La unión de las manos ricas y las manos verdes, es lo que nos permite preservar nuestras tradiciones, donde quiera que vayamos, y con ella nuestras identidades.
Volviendo a mi país
Argentina hace cuatrocientos años era selva y desierto en casi todo su territorio llano. Hasta que llegaron los manos ricas y los manos verdes originarios, los manos verdes y los manos ricas de la gran inmigración de masas y los manos ricas y los manos verdes de la inmigración de nuestros hermanos de América, Asia y África de las últimas décadas.
Hoy tenemos variedades de plantas, de arroces, de maíces, de tés, de papás, de verduras, de frutas, con las que jamás soñé cuando empecé a cocinar.
Hay bosques donde había médanos y cangrejales. Pinos, Bambú, Mimbre, lirios del campo, petunias mexicanas, y todo gracias a los inmigrantes. Porque todo emigrante de un lado, es un inmigrante del otro.
La tela que se desgarra en un telar, es el hilo que se teje en otro telar. Si las autoridades del mundo pudieran ver esto, se darían cuenta que los inmigrantes no son un problema: son una bendición.
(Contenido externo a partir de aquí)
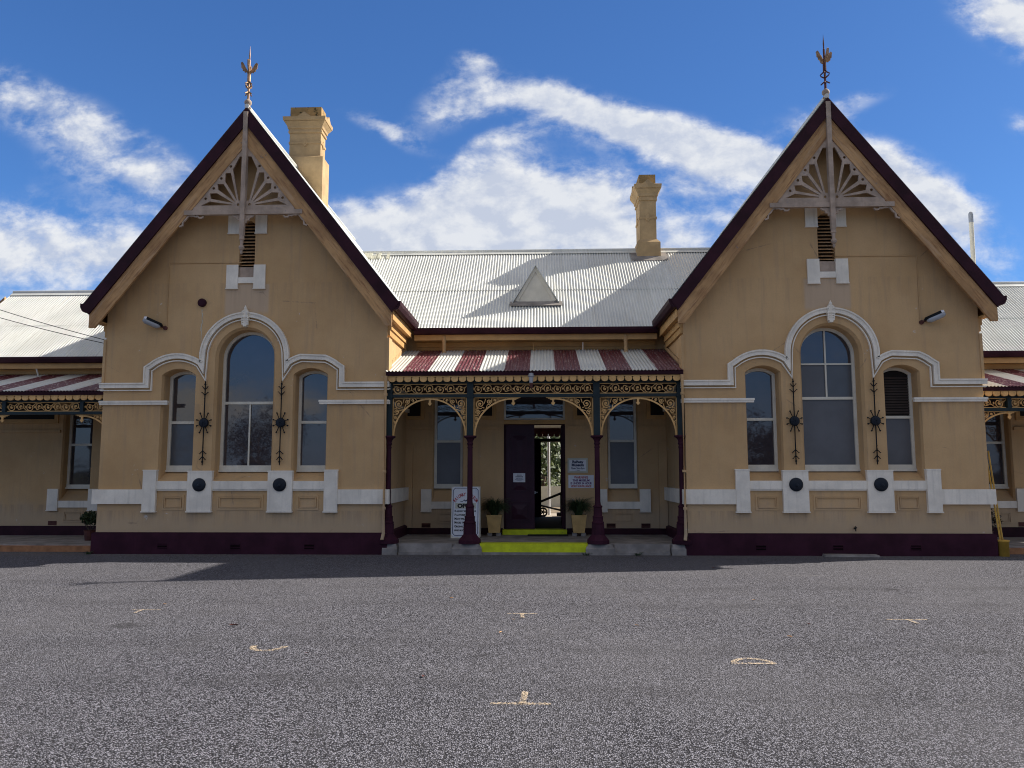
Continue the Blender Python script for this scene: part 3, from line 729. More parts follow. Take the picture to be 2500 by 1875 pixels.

Que son el verdadero motor de la diversidad cultural, del desarrollo de una cultura del amor y de la comprensión. La reserva de lo mejor de cada cultura. Y el espacio común en que se guarda la memoria de los pueblos.
Emigrar nos hizo humanos. Nadie nos expulsó del Edén en nuestra África natal. Partimos solos a explorar y poblar el mundo. Así nacieron nuestras razas, idénticas en todo salvo, en las adaptaciones a los climas que encontramos en nuestro camino y que nos dieron apariencias diferentes.
¿Pecado original? Uno solo: habernos olvidado de nuestros ancianos y ancianas, y haber delegado la administración de nuestros asuntos en las manos equivocadas.
Pero nada que no podamos reparar. Cuando elegimos otra vez a uno de los nuestros, para que nos represente, el hilo vuelve al telar, y la tela se sigue tejiendo.
Como ocurrió con Mandela en Sudáfrica, una nación que se dirigía hacia una guerra civil, primero entre razas y después entre etnias. Y fue reconducida a su destino.
Hasta la próxima, queridos lectores. y quisiera hacer una mención especial para Adriana Briff, la mejor editora que he tenido en toda mi carrera.